=== Task description ===
Repeat word for word the line with "obj('front_face', me, M_FACE, root)" and every line after it until the records below run out.
•••
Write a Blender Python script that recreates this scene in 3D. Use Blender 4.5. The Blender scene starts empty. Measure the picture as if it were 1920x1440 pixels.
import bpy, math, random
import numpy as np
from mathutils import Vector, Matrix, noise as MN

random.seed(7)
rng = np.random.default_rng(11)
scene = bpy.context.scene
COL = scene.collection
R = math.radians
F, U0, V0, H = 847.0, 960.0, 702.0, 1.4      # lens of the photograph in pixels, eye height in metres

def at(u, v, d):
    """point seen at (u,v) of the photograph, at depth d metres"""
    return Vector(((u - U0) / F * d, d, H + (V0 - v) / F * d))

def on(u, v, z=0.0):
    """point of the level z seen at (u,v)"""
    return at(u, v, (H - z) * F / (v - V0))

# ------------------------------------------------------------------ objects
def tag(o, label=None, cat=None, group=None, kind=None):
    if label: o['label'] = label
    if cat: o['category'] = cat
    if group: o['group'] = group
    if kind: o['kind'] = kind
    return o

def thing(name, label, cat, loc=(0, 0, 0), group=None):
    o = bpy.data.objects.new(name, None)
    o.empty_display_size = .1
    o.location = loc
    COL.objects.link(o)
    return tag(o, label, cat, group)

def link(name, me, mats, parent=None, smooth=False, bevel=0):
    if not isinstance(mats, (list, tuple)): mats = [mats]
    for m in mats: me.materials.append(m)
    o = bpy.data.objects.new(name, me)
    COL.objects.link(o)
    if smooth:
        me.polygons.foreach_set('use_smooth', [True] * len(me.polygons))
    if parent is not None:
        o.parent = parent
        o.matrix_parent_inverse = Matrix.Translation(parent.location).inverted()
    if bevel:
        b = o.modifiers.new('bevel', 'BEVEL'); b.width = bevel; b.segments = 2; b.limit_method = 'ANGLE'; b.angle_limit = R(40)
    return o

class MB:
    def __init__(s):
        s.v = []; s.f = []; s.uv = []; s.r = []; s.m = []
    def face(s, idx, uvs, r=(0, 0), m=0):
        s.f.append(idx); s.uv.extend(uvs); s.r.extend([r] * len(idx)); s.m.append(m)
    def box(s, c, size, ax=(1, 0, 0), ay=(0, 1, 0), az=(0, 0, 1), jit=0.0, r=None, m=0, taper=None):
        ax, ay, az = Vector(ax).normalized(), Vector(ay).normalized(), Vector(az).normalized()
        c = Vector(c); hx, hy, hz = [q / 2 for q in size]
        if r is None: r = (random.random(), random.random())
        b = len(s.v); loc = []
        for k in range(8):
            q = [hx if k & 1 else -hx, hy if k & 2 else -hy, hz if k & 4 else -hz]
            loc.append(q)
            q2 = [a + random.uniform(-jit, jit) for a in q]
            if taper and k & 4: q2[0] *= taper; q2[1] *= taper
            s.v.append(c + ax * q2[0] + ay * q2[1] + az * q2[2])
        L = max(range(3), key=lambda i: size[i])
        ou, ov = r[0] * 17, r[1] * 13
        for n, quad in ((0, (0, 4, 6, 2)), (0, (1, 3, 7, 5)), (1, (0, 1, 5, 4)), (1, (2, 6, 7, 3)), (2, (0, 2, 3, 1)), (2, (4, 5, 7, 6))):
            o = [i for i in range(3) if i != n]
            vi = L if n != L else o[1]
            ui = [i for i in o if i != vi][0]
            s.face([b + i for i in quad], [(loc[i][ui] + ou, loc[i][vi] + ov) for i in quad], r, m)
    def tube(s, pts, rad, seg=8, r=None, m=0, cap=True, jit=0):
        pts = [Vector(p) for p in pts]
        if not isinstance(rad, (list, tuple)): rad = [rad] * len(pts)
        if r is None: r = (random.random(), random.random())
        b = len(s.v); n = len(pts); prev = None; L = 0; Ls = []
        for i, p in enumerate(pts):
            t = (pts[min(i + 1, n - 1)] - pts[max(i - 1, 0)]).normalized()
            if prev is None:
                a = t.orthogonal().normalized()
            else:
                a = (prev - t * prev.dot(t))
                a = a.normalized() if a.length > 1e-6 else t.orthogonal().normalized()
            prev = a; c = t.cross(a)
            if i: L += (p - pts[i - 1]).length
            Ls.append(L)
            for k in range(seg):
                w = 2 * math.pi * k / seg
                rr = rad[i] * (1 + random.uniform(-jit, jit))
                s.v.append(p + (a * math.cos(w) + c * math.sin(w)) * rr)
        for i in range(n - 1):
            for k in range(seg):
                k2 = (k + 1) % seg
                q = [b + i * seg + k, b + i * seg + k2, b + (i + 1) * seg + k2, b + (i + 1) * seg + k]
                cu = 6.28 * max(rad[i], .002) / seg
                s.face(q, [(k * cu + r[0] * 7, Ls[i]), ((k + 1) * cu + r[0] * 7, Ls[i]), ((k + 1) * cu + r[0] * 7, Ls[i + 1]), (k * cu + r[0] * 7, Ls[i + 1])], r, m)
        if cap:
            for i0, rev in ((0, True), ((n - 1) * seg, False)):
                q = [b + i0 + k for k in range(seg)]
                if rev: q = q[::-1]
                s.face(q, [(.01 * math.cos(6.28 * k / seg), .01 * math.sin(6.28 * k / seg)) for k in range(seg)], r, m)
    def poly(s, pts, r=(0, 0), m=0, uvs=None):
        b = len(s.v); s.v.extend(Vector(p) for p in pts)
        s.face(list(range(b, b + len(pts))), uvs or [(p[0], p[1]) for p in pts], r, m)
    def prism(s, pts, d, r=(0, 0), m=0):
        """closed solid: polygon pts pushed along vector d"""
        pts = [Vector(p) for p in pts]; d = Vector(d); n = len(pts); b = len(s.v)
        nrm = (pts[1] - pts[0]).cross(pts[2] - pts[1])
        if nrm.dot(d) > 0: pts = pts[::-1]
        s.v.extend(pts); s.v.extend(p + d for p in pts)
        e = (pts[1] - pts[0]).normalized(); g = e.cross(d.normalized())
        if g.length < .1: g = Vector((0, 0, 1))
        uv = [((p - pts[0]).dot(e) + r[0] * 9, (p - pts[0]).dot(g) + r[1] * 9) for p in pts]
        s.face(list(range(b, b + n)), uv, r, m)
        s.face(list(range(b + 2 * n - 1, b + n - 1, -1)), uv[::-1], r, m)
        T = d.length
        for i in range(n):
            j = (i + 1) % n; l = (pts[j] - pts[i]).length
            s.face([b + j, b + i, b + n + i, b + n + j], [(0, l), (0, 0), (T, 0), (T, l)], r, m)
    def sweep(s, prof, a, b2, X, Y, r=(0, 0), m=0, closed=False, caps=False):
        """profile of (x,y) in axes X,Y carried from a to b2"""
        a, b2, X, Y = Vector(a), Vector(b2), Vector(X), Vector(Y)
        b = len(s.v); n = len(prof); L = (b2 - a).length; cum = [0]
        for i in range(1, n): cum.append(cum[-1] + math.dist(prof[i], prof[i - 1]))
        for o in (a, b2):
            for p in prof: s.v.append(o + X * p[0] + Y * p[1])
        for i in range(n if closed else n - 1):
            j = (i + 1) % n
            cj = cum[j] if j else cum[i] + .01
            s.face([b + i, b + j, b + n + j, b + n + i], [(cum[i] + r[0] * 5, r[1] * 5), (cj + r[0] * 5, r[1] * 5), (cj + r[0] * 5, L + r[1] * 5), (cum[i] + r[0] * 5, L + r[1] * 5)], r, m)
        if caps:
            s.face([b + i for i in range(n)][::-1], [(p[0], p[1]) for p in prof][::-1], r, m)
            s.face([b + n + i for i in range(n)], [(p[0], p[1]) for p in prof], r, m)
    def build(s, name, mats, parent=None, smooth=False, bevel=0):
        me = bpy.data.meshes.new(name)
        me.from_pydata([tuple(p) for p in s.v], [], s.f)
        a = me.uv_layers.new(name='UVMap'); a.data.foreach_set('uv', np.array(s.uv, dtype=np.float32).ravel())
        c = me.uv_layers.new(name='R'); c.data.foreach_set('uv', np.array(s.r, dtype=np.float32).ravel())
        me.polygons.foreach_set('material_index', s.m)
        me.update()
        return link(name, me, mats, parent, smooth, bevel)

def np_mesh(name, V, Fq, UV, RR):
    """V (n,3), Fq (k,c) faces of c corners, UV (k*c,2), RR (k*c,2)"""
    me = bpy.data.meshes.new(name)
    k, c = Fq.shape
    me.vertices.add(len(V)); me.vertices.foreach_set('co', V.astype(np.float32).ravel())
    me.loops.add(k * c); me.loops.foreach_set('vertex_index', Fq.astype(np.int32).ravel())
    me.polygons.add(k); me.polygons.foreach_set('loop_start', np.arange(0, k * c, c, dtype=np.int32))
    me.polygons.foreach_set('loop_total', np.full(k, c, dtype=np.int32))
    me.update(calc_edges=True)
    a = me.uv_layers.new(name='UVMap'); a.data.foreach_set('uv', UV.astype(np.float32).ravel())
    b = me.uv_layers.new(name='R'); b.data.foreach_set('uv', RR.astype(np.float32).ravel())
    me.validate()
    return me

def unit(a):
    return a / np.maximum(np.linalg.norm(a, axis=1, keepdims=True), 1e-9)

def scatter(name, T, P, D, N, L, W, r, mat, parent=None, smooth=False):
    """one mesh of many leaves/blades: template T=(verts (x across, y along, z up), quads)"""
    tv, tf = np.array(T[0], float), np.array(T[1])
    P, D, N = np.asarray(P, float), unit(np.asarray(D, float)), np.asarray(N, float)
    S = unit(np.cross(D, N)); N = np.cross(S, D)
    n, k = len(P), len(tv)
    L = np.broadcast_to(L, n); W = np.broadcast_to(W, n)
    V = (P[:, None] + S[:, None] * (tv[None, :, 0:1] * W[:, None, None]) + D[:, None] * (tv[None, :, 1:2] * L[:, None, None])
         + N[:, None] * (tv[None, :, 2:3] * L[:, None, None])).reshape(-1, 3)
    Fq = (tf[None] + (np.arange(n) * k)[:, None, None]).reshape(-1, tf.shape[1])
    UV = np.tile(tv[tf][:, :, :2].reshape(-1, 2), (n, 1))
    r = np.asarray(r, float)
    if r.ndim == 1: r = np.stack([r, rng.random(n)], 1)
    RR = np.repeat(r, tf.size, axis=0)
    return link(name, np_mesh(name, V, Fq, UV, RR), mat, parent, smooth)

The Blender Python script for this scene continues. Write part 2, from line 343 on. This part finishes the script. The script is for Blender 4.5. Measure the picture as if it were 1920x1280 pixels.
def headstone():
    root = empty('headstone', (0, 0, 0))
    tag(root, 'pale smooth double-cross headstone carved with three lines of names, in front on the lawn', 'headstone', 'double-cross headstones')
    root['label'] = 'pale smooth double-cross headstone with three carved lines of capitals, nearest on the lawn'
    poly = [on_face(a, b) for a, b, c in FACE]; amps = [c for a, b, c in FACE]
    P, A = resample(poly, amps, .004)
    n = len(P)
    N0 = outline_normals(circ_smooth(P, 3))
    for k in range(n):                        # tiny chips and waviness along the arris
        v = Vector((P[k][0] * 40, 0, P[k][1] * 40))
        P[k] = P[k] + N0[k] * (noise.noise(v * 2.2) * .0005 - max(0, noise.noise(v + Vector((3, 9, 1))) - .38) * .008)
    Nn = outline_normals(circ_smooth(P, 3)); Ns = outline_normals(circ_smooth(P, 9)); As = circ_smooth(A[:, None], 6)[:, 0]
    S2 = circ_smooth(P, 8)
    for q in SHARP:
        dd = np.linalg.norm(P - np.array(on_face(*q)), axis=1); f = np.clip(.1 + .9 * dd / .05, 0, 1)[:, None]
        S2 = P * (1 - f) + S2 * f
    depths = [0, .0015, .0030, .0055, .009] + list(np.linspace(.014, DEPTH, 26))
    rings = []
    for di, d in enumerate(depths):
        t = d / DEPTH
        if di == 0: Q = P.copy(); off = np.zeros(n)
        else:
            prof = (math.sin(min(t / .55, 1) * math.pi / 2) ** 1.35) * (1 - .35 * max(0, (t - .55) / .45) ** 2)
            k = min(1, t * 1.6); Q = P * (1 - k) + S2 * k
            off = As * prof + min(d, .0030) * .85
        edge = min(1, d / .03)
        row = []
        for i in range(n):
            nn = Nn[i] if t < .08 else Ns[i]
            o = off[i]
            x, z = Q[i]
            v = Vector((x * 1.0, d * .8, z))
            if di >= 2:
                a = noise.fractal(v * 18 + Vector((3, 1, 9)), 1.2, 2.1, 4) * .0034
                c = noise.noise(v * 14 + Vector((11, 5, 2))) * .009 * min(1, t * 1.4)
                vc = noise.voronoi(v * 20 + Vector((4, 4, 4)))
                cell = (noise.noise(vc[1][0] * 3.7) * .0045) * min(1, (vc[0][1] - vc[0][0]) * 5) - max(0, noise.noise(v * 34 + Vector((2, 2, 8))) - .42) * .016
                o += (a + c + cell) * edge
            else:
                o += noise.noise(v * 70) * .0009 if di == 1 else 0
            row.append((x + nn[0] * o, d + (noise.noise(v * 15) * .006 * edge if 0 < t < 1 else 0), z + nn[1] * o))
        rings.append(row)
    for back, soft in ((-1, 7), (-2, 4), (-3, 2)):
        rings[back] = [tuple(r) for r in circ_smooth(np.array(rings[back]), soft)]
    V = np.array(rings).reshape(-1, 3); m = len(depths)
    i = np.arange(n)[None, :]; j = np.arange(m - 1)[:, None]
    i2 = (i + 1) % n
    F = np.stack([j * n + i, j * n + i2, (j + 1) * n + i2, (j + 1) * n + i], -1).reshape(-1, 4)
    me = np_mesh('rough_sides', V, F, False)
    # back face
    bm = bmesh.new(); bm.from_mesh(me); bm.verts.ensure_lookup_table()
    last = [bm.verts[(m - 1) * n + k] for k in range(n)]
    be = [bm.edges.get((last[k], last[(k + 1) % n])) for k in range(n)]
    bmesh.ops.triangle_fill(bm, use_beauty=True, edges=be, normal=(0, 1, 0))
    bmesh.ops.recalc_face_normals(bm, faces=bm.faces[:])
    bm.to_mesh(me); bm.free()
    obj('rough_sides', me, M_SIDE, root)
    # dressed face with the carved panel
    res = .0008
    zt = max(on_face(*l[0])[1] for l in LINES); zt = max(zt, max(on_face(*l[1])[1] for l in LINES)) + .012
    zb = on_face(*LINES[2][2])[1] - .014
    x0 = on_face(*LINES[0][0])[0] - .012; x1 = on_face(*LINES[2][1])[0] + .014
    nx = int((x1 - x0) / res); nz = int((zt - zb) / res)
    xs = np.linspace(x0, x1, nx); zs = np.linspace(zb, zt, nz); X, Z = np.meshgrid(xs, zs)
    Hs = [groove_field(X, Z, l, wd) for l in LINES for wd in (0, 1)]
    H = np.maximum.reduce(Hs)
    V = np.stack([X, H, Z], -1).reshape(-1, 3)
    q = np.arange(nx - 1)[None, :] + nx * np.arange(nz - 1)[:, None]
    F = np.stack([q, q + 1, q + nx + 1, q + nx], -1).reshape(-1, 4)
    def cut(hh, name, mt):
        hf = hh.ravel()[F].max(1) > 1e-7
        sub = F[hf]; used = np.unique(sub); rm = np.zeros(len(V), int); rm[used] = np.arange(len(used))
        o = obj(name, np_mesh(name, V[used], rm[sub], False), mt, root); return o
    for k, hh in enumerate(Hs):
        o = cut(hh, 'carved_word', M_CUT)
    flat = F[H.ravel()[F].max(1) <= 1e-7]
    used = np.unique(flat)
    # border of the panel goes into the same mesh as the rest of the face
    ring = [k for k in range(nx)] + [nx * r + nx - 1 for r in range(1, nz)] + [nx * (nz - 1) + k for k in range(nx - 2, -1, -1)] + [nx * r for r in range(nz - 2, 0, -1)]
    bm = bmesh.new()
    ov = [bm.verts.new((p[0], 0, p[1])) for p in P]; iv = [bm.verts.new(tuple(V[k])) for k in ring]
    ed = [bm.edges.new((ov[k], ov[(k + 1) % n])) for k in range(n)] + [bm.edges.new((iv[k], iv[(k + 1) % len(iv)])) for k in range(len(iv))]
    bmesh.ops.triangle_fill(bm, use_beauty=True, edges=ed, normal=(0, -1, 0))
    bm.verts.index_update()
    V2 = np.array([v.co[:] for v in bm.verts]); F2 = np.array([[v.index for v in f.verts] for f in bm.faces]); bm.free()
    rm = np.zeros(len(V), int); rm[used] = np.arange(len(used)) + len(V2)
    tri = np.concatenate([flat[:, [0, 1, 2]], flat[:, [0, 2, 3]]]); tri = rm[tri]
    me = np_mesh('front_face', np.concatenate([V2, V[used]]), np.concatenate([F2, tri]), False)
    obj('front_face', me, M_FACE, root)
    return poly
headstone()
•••
=== Exercise solution ===
    obj('front_face', me, M_FACE, root)
    return poly
headstone()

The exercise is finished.